:: Instruction ::
Answer with a number only: how many lines of the data contain "follow"?
--------
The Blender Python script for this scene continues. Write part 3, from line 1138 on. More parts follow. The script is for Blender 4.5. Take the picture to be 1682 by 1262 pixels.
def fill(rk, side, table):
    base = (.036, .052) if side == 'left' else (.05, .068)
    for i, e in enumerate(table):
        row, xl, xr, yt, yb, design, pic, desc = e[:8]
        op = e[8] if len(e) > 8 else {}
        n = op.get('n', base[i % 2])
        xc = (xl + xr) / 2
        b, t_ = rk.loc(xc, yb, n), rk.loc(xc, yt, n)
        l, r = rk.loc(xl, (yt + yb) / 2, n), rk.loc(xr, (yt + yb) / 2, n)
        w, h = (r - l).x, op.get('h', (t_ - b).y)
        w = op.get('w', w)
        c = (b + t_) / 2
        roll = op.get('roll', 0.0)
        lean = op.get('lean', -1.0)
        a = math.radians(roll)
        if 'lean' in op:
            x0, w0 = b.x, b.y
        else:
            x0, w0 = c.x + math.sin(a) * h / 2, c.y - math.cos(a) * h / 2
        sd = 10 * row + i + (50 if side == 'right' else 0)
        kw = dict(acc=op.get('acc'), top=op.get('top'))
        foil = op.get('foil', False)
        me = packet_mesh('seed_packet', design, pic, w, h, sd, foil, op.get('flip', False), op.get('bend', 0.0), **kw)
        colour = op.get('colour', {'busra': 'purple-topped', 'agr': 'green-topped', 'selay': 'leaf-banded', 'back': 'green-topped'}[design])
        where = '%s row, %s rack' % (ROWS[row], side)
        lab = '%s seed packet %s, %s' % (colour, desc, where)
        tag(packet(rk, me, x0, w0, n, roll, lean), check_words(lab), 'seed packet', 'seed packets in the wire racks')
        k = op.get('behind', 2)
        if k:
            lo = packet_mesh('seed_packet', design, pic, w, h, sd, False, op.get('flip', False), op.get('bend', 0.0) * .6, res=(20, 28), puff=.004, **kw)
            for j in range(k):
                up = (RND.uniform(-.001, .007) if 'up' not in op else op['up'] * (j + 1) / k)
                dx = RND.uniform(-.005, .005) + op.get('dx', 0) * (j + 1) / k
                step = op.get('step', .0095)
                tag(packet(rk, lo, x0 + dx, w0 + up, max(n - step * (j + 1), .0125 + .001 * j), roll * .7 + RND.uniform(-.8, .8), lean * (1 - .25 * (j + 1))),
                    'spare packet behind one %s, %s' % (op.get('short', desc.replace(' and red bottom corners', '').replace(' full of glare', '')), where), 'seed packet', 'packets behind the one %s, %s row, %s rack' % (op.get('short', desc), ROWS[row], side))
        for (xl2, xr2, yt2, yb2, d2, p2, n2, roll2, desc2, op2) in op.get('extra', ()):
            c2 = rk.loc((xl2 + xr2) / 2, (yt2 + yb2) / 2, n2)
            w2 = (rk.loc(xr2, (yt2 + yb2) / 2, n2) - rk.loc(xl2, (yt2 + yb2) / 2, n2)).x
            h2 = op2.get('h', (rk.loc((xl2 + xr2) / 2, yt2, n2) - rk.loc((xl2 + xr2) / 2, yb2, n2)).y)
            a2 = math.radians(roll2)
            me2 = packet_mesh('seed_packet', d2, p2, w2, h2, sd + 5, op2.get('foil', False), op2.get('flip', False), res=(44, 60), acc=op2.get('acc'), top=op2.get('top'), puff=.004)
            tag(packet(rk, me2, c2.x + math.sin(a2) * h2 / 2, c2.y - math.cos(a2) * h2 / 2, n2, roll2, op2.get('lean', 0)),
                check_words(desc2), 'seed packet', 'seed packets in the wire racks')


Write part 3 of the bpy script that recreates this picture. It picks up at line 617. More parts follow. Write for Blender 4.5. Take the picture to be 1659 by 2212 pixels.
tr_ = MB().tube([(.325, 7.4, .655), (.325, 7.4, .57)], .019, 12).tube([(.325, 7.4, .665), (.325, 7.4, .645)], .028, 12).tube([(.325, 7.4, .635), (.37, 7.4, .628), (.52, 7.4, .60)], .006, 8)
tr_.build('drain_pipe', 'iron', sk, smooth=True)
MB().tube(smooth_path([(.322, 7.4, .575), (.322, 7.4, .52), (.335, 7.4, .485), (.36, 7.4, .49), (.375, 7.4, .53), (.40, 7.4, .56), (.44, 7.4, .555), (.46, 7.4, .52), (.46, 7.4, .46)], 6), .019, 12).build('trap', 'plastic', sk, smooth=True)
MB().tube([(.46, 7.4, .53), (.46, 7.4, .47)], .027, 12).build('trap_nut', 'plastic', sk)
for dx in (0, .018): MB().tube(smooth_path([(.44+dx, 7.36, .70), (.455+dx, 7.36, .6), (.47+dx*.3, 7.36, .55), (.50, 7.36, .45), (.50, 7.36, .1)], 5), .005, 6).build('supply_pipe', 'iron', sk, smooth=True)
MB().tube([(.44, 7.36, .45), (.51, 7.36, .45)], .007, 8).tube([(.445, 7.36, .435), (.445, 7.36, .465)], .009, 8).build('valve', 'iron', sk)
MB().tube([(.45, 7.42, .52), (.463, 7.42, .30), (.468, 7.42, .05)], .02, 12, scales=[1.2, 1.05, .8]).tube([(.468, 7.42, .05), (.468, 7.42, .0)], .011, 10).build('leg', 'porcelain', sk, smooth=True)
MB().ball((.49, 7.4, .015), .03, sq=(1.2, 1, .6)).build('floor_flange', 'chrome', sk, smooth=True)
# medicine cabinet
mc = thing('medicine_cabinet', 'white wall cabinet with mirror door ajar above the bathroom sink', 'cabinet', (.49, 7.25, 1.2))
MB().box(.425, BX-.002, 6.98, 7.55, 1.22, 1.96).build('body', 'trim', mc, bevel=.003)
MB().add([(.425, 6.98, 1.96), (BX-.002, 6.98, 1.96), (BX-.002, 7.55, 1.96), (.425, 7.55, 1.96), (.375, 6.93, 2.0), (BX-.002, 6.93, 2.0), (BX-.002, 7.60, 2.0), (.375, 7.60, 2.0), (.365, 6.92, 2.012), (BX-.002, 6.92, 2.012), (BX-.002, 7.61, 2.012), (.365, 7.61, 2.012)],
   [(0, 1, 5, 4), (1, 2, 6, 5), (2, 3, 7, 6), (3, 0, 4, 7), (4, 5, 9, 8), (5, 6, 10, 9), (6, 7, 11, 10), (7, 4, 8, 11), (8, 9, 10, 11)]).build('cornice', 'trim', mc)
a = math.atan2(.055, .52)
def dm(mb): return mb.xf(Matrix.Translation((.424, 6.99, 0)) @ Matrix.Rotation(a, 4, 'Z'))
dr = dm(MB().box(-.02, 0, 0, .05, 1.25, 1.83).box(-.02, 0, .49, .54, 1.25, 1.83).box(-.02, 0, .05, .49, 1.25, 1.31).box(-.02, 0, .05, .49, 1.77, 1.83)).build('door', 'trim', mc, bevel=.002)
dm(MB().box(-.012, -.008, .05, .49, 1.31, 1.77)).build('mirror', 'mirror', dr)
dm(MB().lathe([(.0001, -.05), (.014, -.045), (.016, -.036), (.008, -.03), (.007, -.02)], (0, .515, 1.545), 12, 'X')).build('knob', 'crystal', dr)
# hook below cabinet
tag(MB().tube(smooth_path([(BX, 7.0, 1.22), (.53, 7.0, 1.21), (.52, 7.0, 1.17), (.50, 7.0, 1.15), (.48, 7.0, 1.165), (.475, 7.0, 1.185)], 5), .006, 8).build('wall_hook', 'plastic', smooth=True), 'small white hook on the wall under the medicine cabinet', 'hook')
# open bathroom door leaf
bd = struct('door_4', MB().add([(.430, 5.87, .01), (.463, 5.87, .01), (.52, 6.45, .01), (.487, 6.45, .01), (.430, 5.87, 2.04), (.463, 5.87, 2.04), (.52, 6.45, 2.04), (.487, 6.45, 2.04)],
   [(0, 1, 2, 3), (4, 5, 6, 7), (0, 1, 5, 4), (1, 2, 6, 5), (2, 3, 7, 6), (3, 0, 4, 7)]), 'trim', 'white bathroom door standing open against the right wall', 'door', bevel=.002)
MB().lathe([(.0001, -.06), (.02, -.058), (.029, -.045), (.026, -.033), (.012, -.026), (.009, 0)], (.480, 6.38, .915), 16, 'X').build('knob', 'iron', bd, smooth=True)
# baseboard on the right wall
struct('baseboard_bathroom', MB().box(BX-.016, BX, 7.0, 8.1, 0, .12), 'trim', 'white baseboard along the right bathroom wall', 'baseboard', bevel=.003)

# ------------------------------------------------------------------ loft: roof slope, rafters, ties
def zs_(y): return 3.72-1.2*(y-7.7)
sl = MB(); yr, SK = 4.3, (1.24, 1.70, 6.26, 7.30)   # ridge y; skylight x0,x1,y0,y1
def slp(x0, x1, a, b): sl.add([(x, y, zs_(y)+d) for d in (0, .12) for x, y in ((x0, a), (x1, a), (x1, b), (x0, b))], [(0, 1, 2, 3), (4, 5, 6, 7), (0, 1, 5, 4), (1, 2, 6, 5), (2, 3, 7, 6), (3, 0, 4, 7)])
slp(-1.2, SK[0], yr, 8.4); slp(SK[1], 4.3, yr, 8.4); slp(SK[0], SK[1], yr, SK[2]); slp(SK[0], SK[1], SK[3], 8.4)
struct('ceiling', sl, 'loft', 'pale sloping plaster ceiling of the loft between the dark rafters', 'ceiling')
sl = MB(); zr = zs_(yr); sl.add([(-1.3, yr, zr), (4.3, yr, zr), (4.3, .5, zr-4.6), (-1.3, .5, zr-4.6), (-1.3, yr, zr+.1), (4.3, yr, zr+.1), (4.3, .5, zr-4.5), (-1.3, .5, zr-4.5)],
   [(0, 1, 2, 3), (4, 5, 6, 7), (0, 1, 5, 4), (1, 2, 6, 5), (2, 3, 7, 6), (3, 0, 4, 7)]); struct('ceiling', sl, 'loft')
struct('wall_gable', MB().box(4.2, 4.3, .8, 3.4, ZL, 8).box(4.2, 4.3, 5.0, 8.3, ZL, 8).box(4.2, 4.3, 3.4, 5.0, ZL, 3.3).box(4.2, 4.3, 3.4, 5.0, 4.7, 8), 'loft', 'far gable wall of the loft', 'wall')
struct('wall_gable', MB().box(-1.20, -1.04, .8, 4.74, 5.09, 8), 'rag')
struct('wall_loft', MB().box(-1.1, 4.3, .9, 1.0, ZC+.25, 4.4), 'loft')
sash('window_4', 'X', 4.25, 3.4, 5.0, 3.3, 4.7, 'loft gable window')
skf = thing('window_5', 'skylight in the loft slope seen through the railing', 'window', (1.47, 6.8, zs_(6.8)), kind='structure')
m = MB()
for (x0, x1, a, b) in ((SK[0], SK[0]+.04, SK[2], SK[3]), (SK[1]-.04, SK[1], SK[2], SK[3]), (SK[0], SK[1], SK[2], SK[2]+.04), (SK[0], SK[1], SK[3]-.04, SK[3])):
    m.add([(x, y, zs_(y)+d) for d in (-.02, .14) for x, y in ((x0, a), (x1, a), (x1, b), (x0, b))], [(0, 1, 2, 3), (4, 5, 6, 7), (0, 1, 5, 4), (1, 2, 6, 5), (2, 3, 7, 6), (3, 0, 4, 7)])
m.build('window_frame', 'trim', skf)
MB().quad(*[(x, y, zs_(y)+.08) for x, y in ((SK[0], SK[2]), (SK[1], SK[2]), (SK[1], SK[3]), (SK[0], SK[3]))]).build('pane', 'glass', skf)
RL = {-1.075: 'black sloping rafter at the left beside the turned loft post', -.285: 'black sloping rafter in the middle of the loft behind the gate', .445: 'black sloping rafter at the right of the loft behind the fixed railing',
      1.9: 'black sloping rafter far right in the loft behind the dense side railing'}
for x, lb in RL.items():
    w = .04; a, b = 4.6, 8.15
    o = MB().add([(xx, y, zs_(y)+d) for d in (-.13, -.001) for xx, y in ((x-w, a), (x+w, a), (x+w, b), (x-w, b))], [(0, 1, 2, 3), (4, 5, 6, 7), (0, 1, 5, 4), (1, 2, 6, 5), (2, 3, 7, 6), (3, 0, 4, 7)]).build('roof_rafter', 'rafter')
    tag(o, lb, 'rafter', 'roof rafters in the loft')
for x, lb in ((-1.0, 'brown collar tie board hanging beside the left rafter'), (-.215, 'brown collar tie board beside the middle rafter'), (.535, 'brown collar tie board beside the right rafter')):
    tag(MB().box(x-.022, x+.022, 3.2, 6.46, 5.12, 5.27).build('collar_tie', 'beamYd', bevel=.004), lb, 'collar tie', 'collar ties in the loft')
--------
:: Exercise answer ::
2